Getirmek istediğiniz sistem de, kanunlar toplumun istek ve ihtiyaçlarına göre değil, sizin ve hizipleşmiş grubunuzun ölçüsüz  istek ve arzularına göre şekillenecektir.
Bu getirmek istediğiniz sistem halk oyundan geçerse, siyasal hayatımız, tamir edilemeyecek,  düzeltilemeyecek kadar bozulacaktır.
Kurmak istediğiniz idare, birilerinin istediği, denge ve fren mekanizması olmayan fevkalade totaliter bir idare olacaktır.
CİA eski Türkiye Şefi Paul Bernard Henze 2006 yılında Beyaz Saray’a sunduğu raporunda . Ülkeyi kuranlar denetim mekanizmasını çok sıkı tutmuşlar. Bunun için mutlaka ve öncelikle yargı ordu, meclis ve hükümeti tek elde toplayan başkanlık rejimine geçilmelidir.” demiştir.
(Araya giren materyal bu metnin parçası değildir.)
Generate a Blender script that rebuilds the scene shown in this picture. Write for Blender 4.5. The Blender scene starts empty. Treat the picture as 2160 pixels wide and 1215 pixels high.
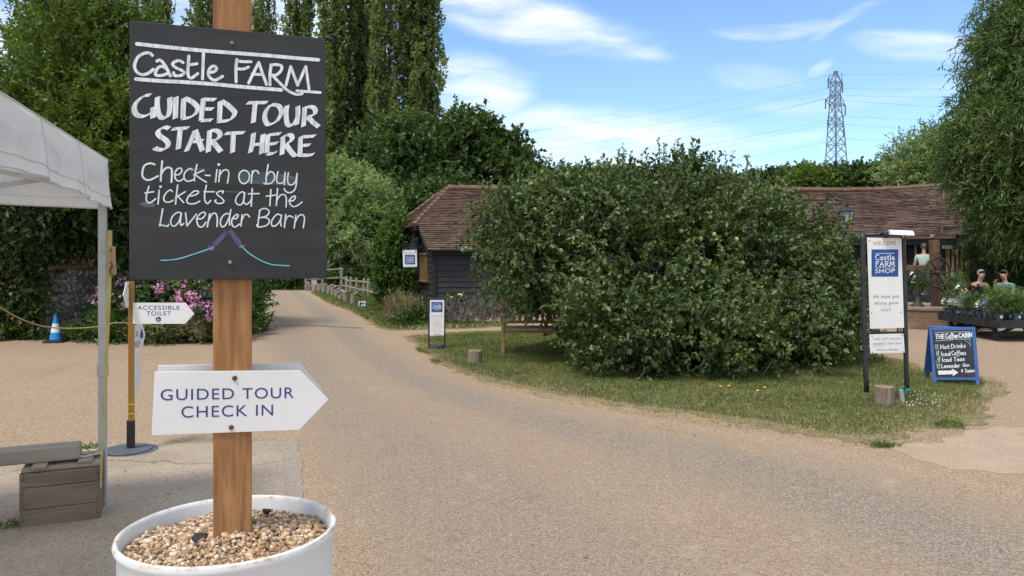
import bpy, bmesh, math, random
import numpy as np
from mathutils import Vector, Matrix

SC = bpy.context.scene
COL = SC.collection
rng = np.random.default_rng(7)
random.seed(7)
R = math.radians

# ------------------------------------------------------------------ camera
FP, EYE, HOR = 1600.0, 1.55, 550.0          # focal length in photo pixels, eye height, horizon row
cam = bpy.data.cameras.new('camera')
cam.sensor_width = 36.0
cam.lens = 36.0 * FP / 2160.0
cam.shift_y = -(607.5 - HOR) / 2160.0
cam.clip_start, cam.clip_end = 0.05, 3000.0
cam_o = bpy.data.objects.new('camera', cam)
cam_o.location = (0, 0, EYE)
cam_o.rotation_euler = (R(90), 0, 0)
COL.objects.link(cam_o)
SC.camera = cam_o

# ------------------------------------------------------------------ light
SUN_EL, SUN_AZ = 63.0, 222.0      # azimuth clockwise from +Y (view direction)
SC.view_settings.view_transform = 'Standard'
SC.view_settings.look = 'None'
SC.view_settings.gamma = 1.0
SC.view_settings.exposure = 0.62
sd = bpy.data.lights.new('sun', 'SUN')
sd.energy = 2.1
sd.angle = R(11)
sd.color = (1.0, 0.95, 0.87)
so = bpy.data.objects.new('sun', sd)
az, el = R(SUN_AZ), R(SUN_EL)
sdir = Vector((math.sin(az) * math.cos(el), math.cos(az) * math.cos(el), math.sin(el)))
so.rotation_euler = sdir.to_track_quat('Z', 'Y').to_euler()
so.location = (0, 0, 40)
COL.objects.link(so)

def nd(nt, typ, props=None, **ins):
    n = nt.nodes.new(typ)
    for k, v in (props or {}).items():
        setattr(n, k, v)
    for k, v in ins.items():
        key = int(k[1:]) if k[0] == 'i' and k[1:].isdigit() else k.replace('_', ' ')
        s = n.inputs[key]
        if isinstance(v, bpy.types.NodeSocket):
            nt.links.new(v, s)
        else:
            s.default_value = v
    return n
def math_(nt, op, a, b=None, clamp=False):
    n = nd(nt, 'ShaderNodeMath', {'operation': op, 'use_clamp': clamp})
    for i, v in enumerate((a, b)):
        if v is None: continue
        if isinstance(v, bpy.types.NodeSocket): nt.links.new(v, n.inputs[i])
        else: n.inputs[i].default_value = v
    return n.outputs[0]
def mix(nt, f, a, b, typ='RGBA', blend='MIX'):
    n = nt.nodes.new('ShaderNodeMix'); n.data_type = typ
    if typ == 'RGBA': n.blend_type = blend
    ia, ib, io = {'RGBA': (6, 7, 2), 'FLOAT': (2, 3, 0), 'VECTOR': (4, 5, 1)}[typ]
    for i, v in ((0, f), (ia, a), (ib, b)):
        if isinstance(v, bpy.types.NodeSocket): nt.links.new(v, n.inputs[i])
        else:
            if typ == 'RGBA' and i in (6, 7) and len(v) == 3: v = (*v, 1)
            n.inputs[i].default_value = v
    return n.outputs[io]
def ramp(nt, fac, stops, interp='LINEAR'):
    n = nd(nt, 'ShaderNodeValToRGB')
    nt.links.new(fac, n.inputs[0])
    cr = n.color_ramp; cr.interpolation = interp
    while len(cr.elements) < len(stops): cr.elements.new(0.5)
    for e, (p, c) in zip(cr.elements, stops):
        e.position = p
        e.color = (*c, 1) if not isinstance(c, (int, float)) else (c, c, c, 1)
    return n.outputs[0]
def smooth(nt, v, a, b, to0=0.0, to1=1.0):
    n = nd(nt, 'ShaderNodeMapRange', {'interpolation_type': 'SMOOTHSTEP'})
    nt.links.new(v, n.inputs[0])
    for i, x in zip((1, 2, 3, 4), (a, b, to0, to1)): n.inputs[i].default_value = x
    return n.outputs[0]

# ------------------------------------------------------------------ sky with thin cloud
W = bpy.data.worlds.new('World'); SC.world = W; W.use_nodes = True
nt = W.node_tree
bg = nt.nodes['Background']
sky = nd(nt, 'ShaderNodeTexSky', {'sky_type': 'NISHITA', 'sun_disc': False, 'sun_elevation': el,
        'sun_rotation': az, 'air_density': 1.0, 'dust_density': 0.35, 'ozone_density': 2.5, 'altitude': 50})
tc = nd(nt, 'ShaderNodeTexCoord').outputs['Generated']
sep = nd(nt, 'ShaderNodeSeparateXYZ', i0=tc)
yy = math_(nt, 'MAXIMUM', math_(nt, 'ABSOLUTE', sep.outputs[1]), 0.08)
gx = math_(nt, 'DIVIDE', sep.outputs[0], yy); gz = math_(nt, 'DIVIDE', sep.outputs[2], yy)
uv = nd(nt, 'ShaderNodeCombineXYZ', i0=gx, i1=gz).outputs[0]
wob = nd(nt, 'ShaderNodeTexNoise', Vector=uv, Scale=5.0, Detail=3.0)
uvw = nd(nt, 'ShaderNodeVectorMath', {'operation': 'MULTIPLY_ADD'}, i0=wob.outputs['Color'], i1=(.1, .05, 0), i2=uv).outputs[0]
acc = None
# (photo column, photo row, half width, half height, slope, strength)
for cx, cy, rx, ry, sl, st in ((1050, 20, 300, 62, .24, .85), (1240, 72, 150, 26, .3, .8), (1270, 292, 300, 62, .06, 1.0), (1010, 200, 120, 90, .12, .85),
                              (1050, 385, 450, 45, 0, .45), (1480, 365, 150, 32, 0, .75), (1640, 62, 170, 18, -.08, .42), (1970, 105, 140, 36, .1, .8),
                              (1800, 45, 70, 16, -.5, .35), (1735, 140, 36, 12, -.3, .55), (1590, 165, 110, 30, 0, .25), (1850, 205, 280, 20, -.1, .3),
                              (60, 70, 150, 70, .1, .9), (560, 60, 260, 120, .2, .8), (1050, 150, 90, 14, .12, .45), (1600, 300, 160, 16, -.15, .5), (-700, 200, 500, 120, 0, .9), (3000, 100, 600, 160, 0, .9)):
    u0, v0 = (cx - 1080) / FP, (HOR - cy) / FP
    dx = math_(nt, 'SUBTRACT', nd(nt, 'ShaderNodeSeparateXYZ', i0=uvw).outputs[0], u0 + .05)
    dz = math_(nt, 'SUBTRACT', nd(nt, 'ShaderNodeSeparateXYZ', i0=uvw).outputs[1], v0 + .025)
    dz = math_(nt, 'ADD', dz, math_(nt, 'MULTIPLY', dx, sl))
    a = math_(nt, 'POWER', math_(nt, 'ABSOLUTE', math_(nt, 'DIVIDE', dx, rx / FP)), 2)
    b = math_(nt, 'POWER', math_(nt, 'ABSOLUTE', math_(nt, 'DIVIDE', dz, ry / FP)), 2)
    m = smooth(nt, math_(nt, 'ADD', a, b), 1.5, 0.0, 0.0, st)
    acc = m if acc is None else math_(nt, 'MAXIMUM', acc, m)
mp = nd(nt, 'ShaderNodeMapping', Vector=uvw, Scale=(3.2, 15.0, 1), Rotation=(0, 0, R(14))).outputs[0]
n1 = nd(nt, 'ShaderNodeTexNoise', Vector=mp, Scale=1.6, Detail=9.0, Roughness=.62).outputs[0]
cl = math_(nt, 'MULTIPLY', acc, smooth(nt, n1, .22, .74))
cl = math_(nt, 'ADD', cl, math_(nt, 'MULTIPLY', smooth(nt, n1, .5, .9), .06), True)
front = smooth(nt, sep.outputs[1], -.2, .25)
back = math_(nt, 'ADD', math_(nt, 'MULTIPLY', smooth(nt, n1, .35, .7), .35), .45)  # unseen cloud overhead and behind, added to whiten the fill light
cl = mix(nt, math_(nt, 'MULTIPLY', front, smooth(nt, sep.outputs[2], .62, .40)), back, cl, 'FLOAT')
tint = mix(nt, 1.0, sky.outputs[0], (.90, 1.01, 1.10, 1), 'RGBA', 'MULTIPLY')
cloudcol = mix(nt, smooth(nt, sep.outputs[2], 0.0, .35), (5.7, 5.8, 6.1), (6.3, 6.35, 6.45))
skyc = mix(nt, math_(nt, 'MULTIPLY', cl, .95), tint, cloudcol)
nt.links.new(skyc, bg.inputs[0])
bg.inputs[1].default_value = 0.135

# ------------------------------------------------------------------ placing
def at(px, py, Y):
    return Vector(((px - 1080) / FP * Y, Y, EYE + (HOR - py) / FP * Y))
def gnd(px, py, z=0.0):
    Y = FP * (EYE - z) / (py - HOR)
    return Vector(((px - 1080) / FP * Y, Y, z))
def xat(px, Y): return (px - 1080) / FP * Y
def zat(py, Y): return EYE + (HOR - py) / FP * Y

class Plane:
    """an upright (or leaning) flat face: origin C, horizontal direction yaw, lean back"""
    def __init__(s, C, yaw, lean=0.0):
        s.C = Vector(C)
        s.u = Vector((math.cos(R(yaw)), math.sin(R(yaw)), 0))
        n0 = Vector((math.sin(R(yaw)), -math.cos(R(yaw)), 0))
        s.v = Vector((0, 0, 1)) * math.cos(R(lean)) - n0 * math.sin(R(lean))
        s.n = s.u.cross(s.v)
    def loc(s, px, py):
        d = Vector(((px - 1080) / FP, 1, (HOR - py) / FP)); o = Vector((0, 0, EYE))
        t = (s.C - o).dot(s.n) / d.dot(s.n)
        p = o + d * t - s.C
        return Vector((p.dot(s.u), p.dot(s.v)))
    def w(s, a, b, off=0.0):
        return s.C + s.u * a + s.v * b + s.n * off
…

Bu şekilde, yürütme yasama ve yargı     kuvvetlerin tek elde toplanacağını çevreniz sanki  bu çok doğru bir şeymiş gibi anlatmaktadır.
Ya neyin ne olduğunun farkında değiller ya da hakikaten çok kötü niyetlidirler.Ama farkında olmadıklarına inanmaya çalışıyorum.
Bugün gelinen noktada Türk siyasi hayatının  en büyük eksikliği ulusal birlik  ve siyasi uzlaşmanın  eksikliği daha da derinleşecektir. Yani  getirilmek istenen  sistemle, ulusal birlik ortadan kalkacağı gibi, batı demokrasilerinde var olan siyasal uzlaşmaya da artık ülkemizde ihtiyaç kalmayacaktır.
Tek ölçüt iktidarlar Amerikan çıkarlarına uygun davranıyor mu davranmıyor mu olacaktır.
Eğer uygun davranıyorlarsa beis yoktur. Bu ülkede iktidarı ele geçirenler her istediklerini yapacaklardır.